The Army, CRPF, and the Special Operation Group (SOG) of J&K Police and continuing their hunt for the hiding terrorists, who were intermittently firing at the security forces. Their movement is being tracked by drones. The security forces have cordoned the entire area and schools have been shut till completion of the operation.
In the Uri sector in north Kashmir, Pakistani forces violated the ceasefire and opened fire as cover to enable three terrorists to infiltrate through the line of control (LoC), on Saturday. However, alert Army troops eliminated the three heavily armed infiltrating terrorists.
The Army’s Srinagar-based Chinar Corps said that a Pakistani post in the vicinity of the LoC indulged in firing to prevent our soldiers reaching the body of a killed terrorist.
In a bid to plug the infiltration routes of terrorists in the Uri sector, the Chinar Corps commander, Lt Gen Rajiv Ghai, visited the forward areas of Uri to review the anti-infiltration and counterterrorism grid along the LoC, on Sunday.
The drift towards long-stretched encounters after a lull has shifted the spotlight to south Kashmir and Rajouri-Poonch districts of Jammu. Prolonged encounters were also witnessed in forest areas of north Kashmir’s Kupwara where the Army suffered casualties as well. This indicates that Pakistani agencies have changed the training pattern of terrorists to jungle warfare instead of face-to-face encounters.

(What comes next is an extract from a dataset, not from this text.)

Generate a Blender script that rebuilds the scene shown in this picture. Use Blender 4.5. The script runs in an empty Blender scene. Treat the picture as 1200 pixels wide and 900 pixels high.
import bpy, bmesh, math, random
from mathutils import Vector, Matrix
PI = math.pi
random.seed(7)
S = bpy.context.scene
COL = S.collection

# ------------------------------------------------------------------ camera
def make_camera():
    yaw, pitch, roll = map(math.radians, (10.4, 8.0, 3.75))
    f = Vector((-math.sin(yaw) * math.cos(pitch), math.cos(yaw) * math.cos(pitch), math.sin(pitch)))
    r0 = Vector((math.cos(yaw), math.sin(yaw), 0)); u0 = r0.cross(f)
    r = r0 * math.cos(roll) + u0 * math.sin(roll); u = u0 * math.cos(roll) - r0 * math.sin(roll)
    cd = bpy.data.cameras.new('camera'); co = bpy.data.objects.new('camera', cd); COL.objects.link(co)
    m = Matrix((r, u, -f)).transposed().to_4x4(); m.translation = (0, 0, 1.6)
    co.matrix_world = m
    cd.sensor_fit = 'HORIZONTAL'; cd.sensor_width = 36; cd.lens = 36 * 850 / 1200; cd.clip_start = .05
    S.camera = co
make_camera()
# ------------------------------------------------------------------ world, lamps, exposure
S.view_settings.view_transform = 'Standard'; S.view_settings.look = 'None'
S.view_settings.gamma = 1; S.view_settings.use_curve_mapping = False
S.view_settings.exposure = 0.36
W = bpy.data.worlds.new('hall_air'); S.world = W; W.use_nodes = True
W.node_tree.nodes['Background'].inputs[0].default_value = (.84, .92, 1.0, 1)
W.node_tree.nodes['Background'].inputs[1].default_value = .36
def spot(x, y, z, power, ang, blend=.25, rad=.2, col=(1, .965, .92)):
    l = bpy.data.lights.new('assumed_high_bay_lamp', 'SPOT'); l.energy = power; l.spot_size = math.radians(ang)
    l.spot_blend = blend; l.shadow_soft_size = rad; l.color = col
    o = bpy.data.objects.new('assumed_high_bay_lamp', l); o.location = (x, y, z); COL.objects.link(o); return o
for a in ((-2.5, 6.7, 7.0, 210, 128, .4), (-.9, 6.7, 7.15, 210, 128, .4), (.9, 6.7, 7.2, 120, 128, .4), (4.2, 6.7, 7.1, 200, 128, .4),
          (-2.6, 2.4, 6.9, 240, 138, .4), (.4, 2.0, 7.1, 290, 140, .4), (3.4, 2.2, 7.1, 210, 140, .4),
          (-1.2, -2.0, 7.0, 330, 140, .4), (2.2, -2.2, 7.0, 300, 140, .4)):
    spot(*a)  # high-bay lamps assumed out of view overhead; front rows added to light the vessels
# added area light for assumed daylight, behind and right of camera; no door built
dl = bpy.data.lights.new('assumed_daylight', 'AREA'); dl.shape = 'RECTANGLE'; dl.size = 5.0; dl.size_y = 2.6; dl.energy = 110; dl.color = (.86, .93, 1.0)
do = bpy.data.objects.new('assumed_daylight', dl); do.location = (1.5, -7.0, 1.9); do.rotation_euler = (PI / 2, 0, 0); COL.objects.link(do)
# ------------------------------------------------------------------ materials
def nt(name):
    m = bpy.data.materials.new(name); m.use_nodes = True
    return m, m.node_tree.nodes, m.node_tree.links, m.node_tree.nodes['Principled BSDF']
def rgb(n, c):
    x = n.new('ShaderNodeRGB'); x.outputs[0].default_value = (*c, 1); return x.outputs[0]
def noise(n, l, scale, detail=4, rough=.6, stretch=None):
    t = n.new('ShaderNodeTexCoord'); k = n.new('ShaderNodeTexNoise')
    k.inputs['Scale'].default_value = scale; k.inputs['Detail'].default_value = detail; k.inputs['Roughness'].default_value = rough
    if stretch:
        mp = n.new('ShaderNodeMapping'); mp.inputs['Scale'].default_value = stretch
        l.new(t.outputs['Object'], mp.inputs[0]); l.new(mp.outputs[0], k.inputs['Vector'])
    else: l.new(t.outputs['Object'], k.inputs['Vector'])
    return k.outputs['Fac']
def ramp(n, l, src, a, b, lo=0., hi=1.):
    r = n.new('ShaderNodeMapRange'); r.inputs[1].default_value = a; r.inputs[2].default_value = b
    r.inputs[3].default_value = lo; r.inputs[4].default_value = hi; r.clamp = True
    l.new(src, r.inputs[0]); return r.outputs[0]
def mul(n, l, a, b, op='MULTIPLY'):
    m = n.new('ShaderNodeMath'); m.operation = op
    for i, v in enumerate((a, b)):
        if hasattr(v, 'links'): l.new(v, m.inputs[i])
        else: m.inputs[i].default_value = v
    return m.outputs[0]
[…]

It is after 20 years of peace that the Rajouri, Poonch, and Reasi districts of Jammu are again witnessing terror strikes. Peace prevailed in these areas along the Pir Panjal Range after the Army’s Operation Sarapvinash in 2003, which saw hundreds of Pakistani terrorists, who had built concrete bunkers on the mountainous terrain, neutralized.
In May, 10 soldiers, including five of Para SF commandos, were killed in the Rajouri and Poonch districts in two separate ambushes laid by terrorists. However, terrorists had then escaped after inflicting these casualties. They were later tracked and eliminated.